The next step for Koch and his team was to extend the work at the portfolio level. “We gave our consultant the companies in one specific index that covers the largest companies in Asia, including developed and emerging markets. We had a hunch about where the risk would be the highest, and data supported it. Where facilities are located is what matters the most, not where the companies have their headquarters or on which exchange their stock is traded.” Koch shows a map of the physical risk for companies in the S&P 500 and the French CAC 40 indices. They are almost identical.
The 2001 flooding in Thailand provides a compelling story. “We looked at the facilities that were impacted most, and some of them were important the supply chain of global technology hardware manufacturers. They produce components for hard drives for example. The flooding interrupted the entire computer manufacturing process, as the global output for hard-drive manufacturing dropped by 25%. The area around Bangkok where this type of production is concentrated was severely hit by the flooding.” A white paper published jointly by Deutsche Asset Management and Four Twenty Seven describes the findings in more details.
Using the facility maps developed by Four Twenty Seven, the team identified which companies were most affected. Global computer manufacturers Lenovo, Samsung Electronics and Acer, as well as Samsung Electro-Mechanics, had activities in the region, as do smaller local firms KCE and Delta Electronics. Share prices dropped following the floods except Lenovo’s and Samsung Electronics’, which instead gained from the situation. Thanks to a broad geographical spread of manufacturing facilities, these two companies were able to pick up unmet demand elsewhere, thus benefitting from the local crisis. This example shows how high concentration of assets in one region sensitive to extreme rainfalls can constitute a material financial risk.

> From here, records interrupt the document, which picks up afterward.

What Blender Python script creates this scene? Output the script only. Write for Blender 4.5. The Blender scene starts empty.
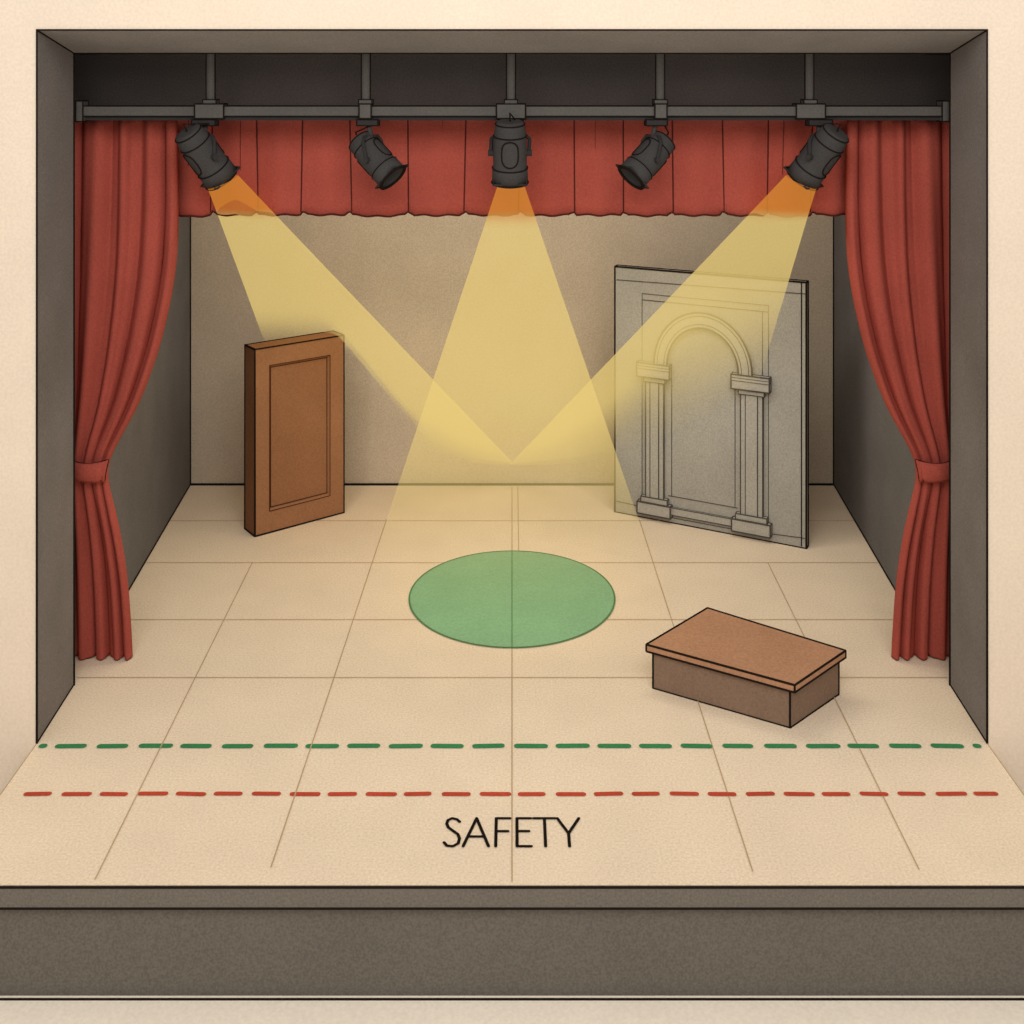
import bpy, bmesh, math, random
import numpy as np
from mathutils import Vector, Matrix
random.seed(4)
F=1110.0; H=5.0; CX=512.0; HY=75.0
def PX(px,py,Y): return Vector(((px-CX)*Y/F, Y, H-(py-HY)*Y/F))
def lin(c):
    return tuple([((v/255)/12.92 if v/255<=.04045 else ((v/255+.055)/1.055)**2.4) for v in c]+[1.0])
scene=bpy.context.scene
scene.view_settings.view_transform='Standard'

# ---------------- materials
def mat(name,rgb,grain=.14,scale=70,blotch=.07,rough=.95,spec=.05,alpha=None,bscale=2.0):
    m=bpy.data.materials.new(name); m.use_nodes=True; nt=m.node_tree; N=nt.nodes; L=nt.links
    b=N['Principled BSDF']; b.inputs['Roughness'].default_value=rough
    b.inputs['Specular IOR Level'].default_value=spec
    tc=N.new('ShaderNodeTexCoord')
    n1=N.new('ShaderNodeTexNoise'); n1.inputs['Scale'].default_value=scale; n1.inputs['Detail'].default_value=2
    n2=N.new('ShaderNodeTexNoise'); n2.inputs['Scale'].default_value=bscale; n2.inputs['Detail'].default_value=3
    L.new(tc.outputs['Object'],n1.inputs['Vector']); L.new(tc.outputs['Object'],n2.inputs['Vector'])
    r1=N.new('ShaderNodeMapRange'); r1.inputs[1].default_value=.3; r1.inputs[2].default_value=.7
    r1.inputs[3].default_value=1-grain; r1.inputs[4].default_value=1+grain
    r2=N.new('ShaderNodeMapRange'); r2.inputs[1].default_value=.3; r2.inputs[2].default_value=.7
    r2.inputs[3].default_value=1-blotch; r2.inputs[4].default_value=1+blotch
    L.new(n1.outputs['Fac'],r1.inputs[0]); L.new(n2.outputs['Fac'],r2.inputs[0])
    mu=N.new('ShaderNodeMath'); mu.operation='MULTIPLY'; L.new(r1.outputs[0],mu.inputs[0]); L.new(r2.outputs[0],mu.inputs[1])
    vm=N.new('ShaderNodeVectorMath'); vm.operation='SCALE'; vm.inputs[0].default_value=lin(rgb)[:3]
    L.new(mu.outputs[0],vm.inputs['Scale']); L.new(vm.outputs[0],b.inputs['Base Color'])
    if alpha is not None: b.inputs['Alpha'].default_value=alpha
    return m
M={}
M['ink']=mat('ink_line',(34,27,23),.05)
M['inkgrey']=mat('ink_grey',(80,74,68),.05)
M['cream']=mat('cream_plaster',(234,217,196),.05,45,.02)
M['ground']=mat('cream_ground',(250,236,216),.05,45,.02)
M['floor']=mat('cream_stage_floor',(236,216,188),.11,60,.03)
M['seam']=mat('seam_tan',(188,164,128),.05)
M['back']=mat('backdrop_beige',(198,182,160),.14,60,.04)
M['wing']=mat('wing_charcoal',(113,110,109),.16,65)
M['header']=mat('header_dark',(88,82,79),.16,65)
M['pros']=mat('proscenium_grey',(125,119,115),.16,65)
M['lintel']=mat('proscenium_grey_lightened',(140,137,135),.16,65)  # proscenium grey painted lighter to offset shade on the downward face
M['fascia']=mat('fascia_grey',(108,102,94),.16,65,.03)
M['fascia2']=mat('fascia_lip_grey',(114,108,99),.16,65,.03)
M['red']=mat('red_velvet',(164,78,66),.12,65,.06)
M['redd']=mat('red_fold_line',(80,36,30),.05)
M['metal']=mat('lamp_metal',(66,64,63),.12,80,.08,.9,.1)
M['metal2']=mat('lamp_metal_dark',(52,50,49),.1,80,.08,.9,.1)
M['truss']=mat('truss_metal',(92,89,85),.12,80,.08,.9,.1)
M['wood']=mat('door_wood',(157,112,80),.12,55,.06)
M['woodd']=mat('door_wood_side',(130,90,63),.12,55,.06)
M['woodp']=mat('door_wood_panel',(151,106,75),.12,55,.06)
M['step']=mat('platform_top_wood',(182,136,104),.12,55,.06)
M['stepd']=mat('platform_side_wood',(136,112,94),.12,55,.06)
M['flat']=mat('arch_flat_grey',(164,160,150),.14,60,.05)
M['flat2']=mat('arch_relief_grey',(170,166,155),.14,60,.05)
M['green']=mat('green_mark_paint',(136,182,140),.10,60,.04)
M['greenl']=mat('green_outline',(82,130,84),.05)
M['gtape']=mat('green_tape',(60,134,84),.12,60)
M['rtape']=mat('red_tape',(190,74,52),.12,60)
M['black']=mat('black_paint',(30,24,20),.05)

# ---------------- mesh helpers
def link(o,parent=None):
    scene.collection.objects.link(o)
    if parent is not None: o.parent=parent
    return o
def mesh(name,verts,faces,m,parent=None,smooth=False):
    me=bpy.data.meshes.new(name); me.from_pydata([tuple(v) for v in verts],[],faces); me.update()
    bm=bmesh.new(); bm.from_mesh(me); bmesh.ops.recalc_face_normals(bm,faces=bm.faces); bm.to_mesh(me); bm.free()
    if smooth:
        for p in me.polygons: p.use_smooth=True
    ms=m if isinstance(m,list) else [m]
    for mm in ms: me.materials.append(mm)
    return link(bpy.data.objects.new(name,me),parent)
def empty(name,loc=(0,0,0)):
    e=bpy.data.objects.new(name,None); e.empty_display_size=.2; e.location=loc; return link(e)
def ink(name,lines,r,m=None,parent=None,cyc=False):
    cu=bpy.data.curves.new(name,'CURVE'); cu.dimensions='3D'; cu.bevel_depth=r; cu.bevel_resolution=1; cu.use_fill_caps=True
    for pts in lines:
        s=cu.splines.new('POLY'); s.points.add(len(pts)-1)
        for i,p in enumerate(pts): s.points[i].co=(p[0],p[1],p[2],1)
        s.use_cyclic_u=cyc
    cu.materials.append(m or M['ink'])
    return link(bpy.data.objects.new(name,cu),parent)
def prism(name,base,h,m,parent=None,r=None,inkm=None):
    n=len(base); hv=Vector(h)
    v=[Vector(b) for b in base]+[Vector(b)+hv for b in base]
    f=[list(range(n)),list(range(n,2*n))]+[[i,(i+1)%n,n+(i+1)%n,n+i] for i in range(n)]
    o=mesh(name,v,f,m,parent)
    if r:
        L=[[v[i],v[(i+1)%n]] for i in range(n)]+[[v[n+i],v[n+(i+1)%n]] for i in range(n)]+[[v[i],v[n+i]] for i in range(n)]
        ink(name+'_edges',L,r,inkm,parent)
    return o
def ribbons(name,strokes,w,z,m,parent=None):
    V=[];Fc=[]
    for st in strokes:
        for i in range(len(st)-1):
            a=Vector(st[i]); b=Vector(st[i+1]); d=(b-a)
            if d.length<1e-6: continue
            ang=math.atan2(d.y,d.x); s=len(V); k=6
            for j in range(k+1):
                t=ang+math.pi/2+math.pi*j/k; V.append((a.x+w*math.cos(t),a.y+w*math.sin(t),z))
            for j in range(k+1):
                t=ang-math.pi/2+math.pi*j/k; V.append((b.x+w*math.cos(t),b.y+w*math.sin(t),z))
            Fc.append(list(range(s,len(V))))
            z+=1e-5
    return mesh(name,V,Fc,m,parent)

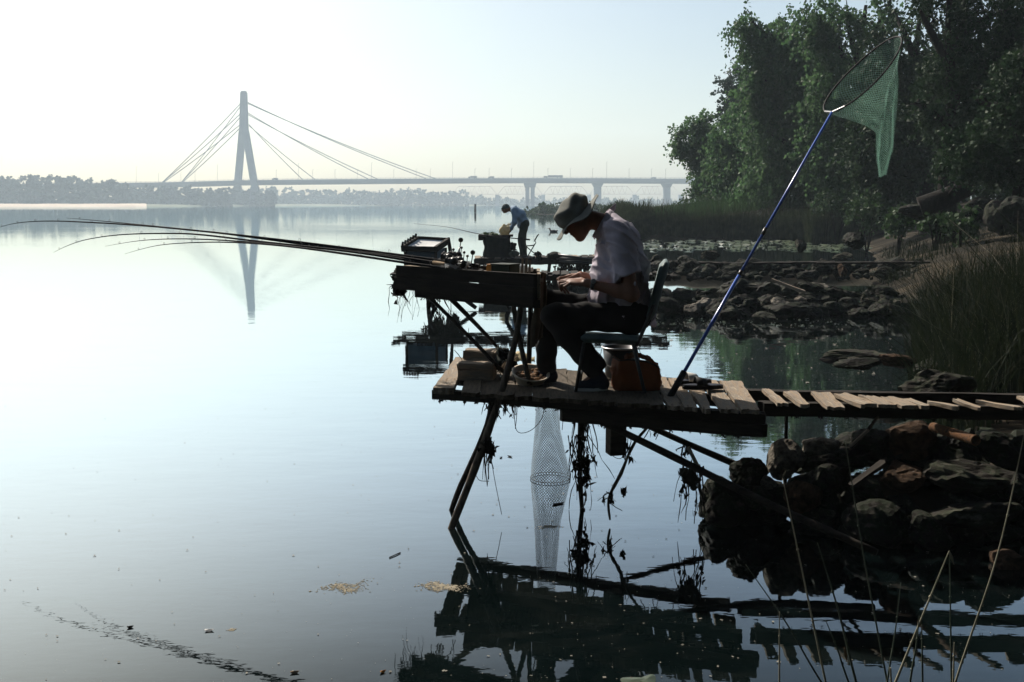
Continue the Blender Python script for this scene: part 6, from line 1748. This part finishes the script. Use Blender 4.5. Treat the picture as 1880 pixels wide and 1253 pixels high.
# stand with blue sides
st = thing("tackle_stand", P(782, 500, MA), "blue-sided wooden tackle stand with a tray top on the middle platform", "stand")
def ps(u, v, dy=0): return P(u, v, MA + dy)
ft, fb, rt_ = ps(744, 462), ps(800, 463), ps(818, 455, 0.55)
zb = P(780, 503, MA).z + 0.02
def down(p): return V((p.x, p.y, zb))
mb = MB(); bk_ = rt_ + (ft - fb)
mb.hexa([down(ft), down(fb), down(rt_), down(bk_)], [ft, fb, rt_, bk_]); mb.build("side_panel", M_BLUEPAN, st)
for p in (ft, fb, rt_, bk_):
    mb = MB(); mb.box((down(p) + p) / 2, (0.055, 0.055, (p.z - zb))); mb.build("corner_post", M_WOODD, st)
tl, tr, tbk, tbl = ps(738, 452), ps(799, 453, -0.05), ps(823, 437, 0.6), ps(767, 434, 0.62)
def bar(name, a, b, h, wd): 
    plank(name, a, b, wd, h, M_WOODD, st, 0.006, 0, seed=160)
bar("tray_edge", tl, tr, 0.10, 0.05); bar("tray_edge", tr, tbk, 0.11, 0.06); bar("tray_edge", tbl, tbk, 0.08, 0.05); bar("tray_edge", tl, tbl, 0.12, 0.06)
mb = MB(); zt = V((0, 0, -0.05)); mb.hexa([tl + zt * 1.4, tr + zt * 1.4, tbk + zt * 1.4, tbl + zt * 1.4], [tl + zt, tr + zt, tbk + zt, tbl + zt]); mb.build("tray", M_WHITE, st)
for k in range(6):
    q = tl.lerp(tbl, (k + 0.4) / 6); mb = MB(); mb.tube([q - V((0.02, 0, 0.02)), q + V((0, 0, 0.07))], 0.022, 7); mb.build("rod_peg", M_WOODD, st)
mb = MB(); mb.tube([tbk, P(827, 463, MA + 0.5), P(829, 492, MA + 0.45)], [0.035, 0.04, 0.03], 7); mb.build("prop_leg", M_WOODD, st)

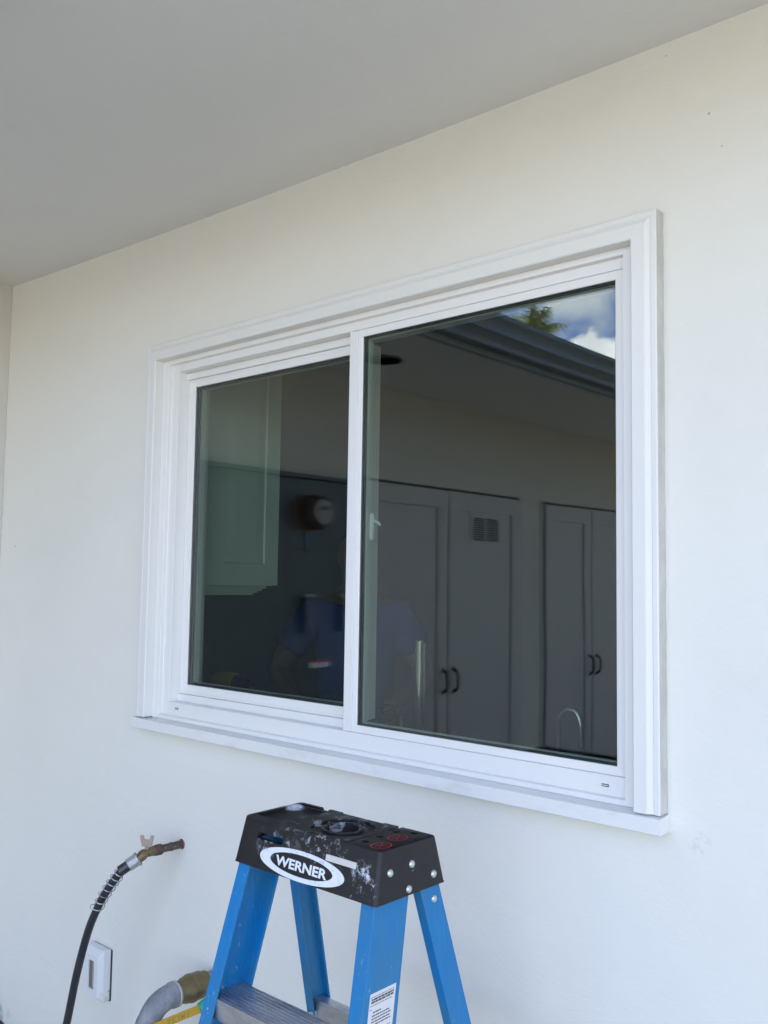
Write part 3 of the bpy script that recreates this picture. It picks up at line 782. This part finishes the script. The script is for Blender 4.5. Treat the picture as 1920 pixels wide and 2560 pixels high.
for sg in (-1, 1):
    pa, _, _ = rail_pt('rail', sg, .70); pb, _, _ = rail_pt('rear_rail', sg, .72)
    bm = bmesh.new()
    x = pa.x - sg*.012; ym = (pa.y + pb.y)/2 + .04
    for (ya, za), (yb, zb_) in (((pa.y+.06, .70), (ym, .745)), ((ym, .745), (pb.y+.02, .72))):
        d = Vector((0, yb-ya, zb_-za)).normalized(); nn = Vector((0, -d.z, d.y))*.009
        c = [Vector((x, ya, za))+nn, Vector((x, ya, za))-nn, Vector((x, yb, zb_))-nn, Vector((x, yb, zb_))+nn]
        A = [bm.verts.new(q) for q in c]; B = [bm.verts.new(q + Vector((-sg*.003, 0, 0))) for q in c]
        for k in range(4): bm.faces.new((A[k], A[(k+1) % 4], B[(k+1) % 4], B[k]))
        bm.faces.new(A[::-1]); bm.faces.new(B); x -= sg*.0032
    finish('spreader', bm, alu, lad)
# sticker with small print on the right rail's outer face
p, wf, wd = rail_pt('rail', 1, .935)
dz = Vector((.080, -.242, -1)).normalized(); dy = Vector((0, 1, 0)); nx_ = dz.cross(dy); nx_ = nx_ if nx_.x > 0 else -nx_
SM = Matrix((dy, -dz, nx_)).transposed().to_4x4(); SM.translation = Vector((p.x, p.y, p.z))
bm = bmesh.new(); plate(bm, SM, .012, .071, -.155, 0, -.0002, .0004)
st = finish('sticker', bm, paint('sticker_white', (.66, .66, .68), .5), lad)
ink = Mat('sticker_ink', (.07, .065, .08), .6).m
bm = bmesh.new(); z = -.006; random.seed(3)
def inkrow(u0, u1, z, h):
    u = u0
    while u < u1 - .0015:
        w = min(random.uniform(.0025, .009), u1-u); plate(bm, SM, u, u+w, z-h, z, .00042, .0005); u += w + .0009
inkrow(.014, .069, -.005, .0009)
for z in (-.0075, -.0112): inkrow(.016, .067, z, .0028)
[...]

DWS proposes an index strategy that integrates the physical risk indicators they have developed with transition risk metrics provided by Trucost. The physical risk weighs 75% and transition risk only 25%. “The two risks will move in parallel,” says Koch, “but we believe the transition will happen as a result of physical risk. The intervention of states and municipalities will come as a reaction to natural disasters and climate-driven damages. Moreover, even if carbon emissions drop to zero overnight, we will still see physical risk materialise. Temperatures have already increased. This is why we believe that physical risk will happen sooner and have more impact on an investor’s portfolio.”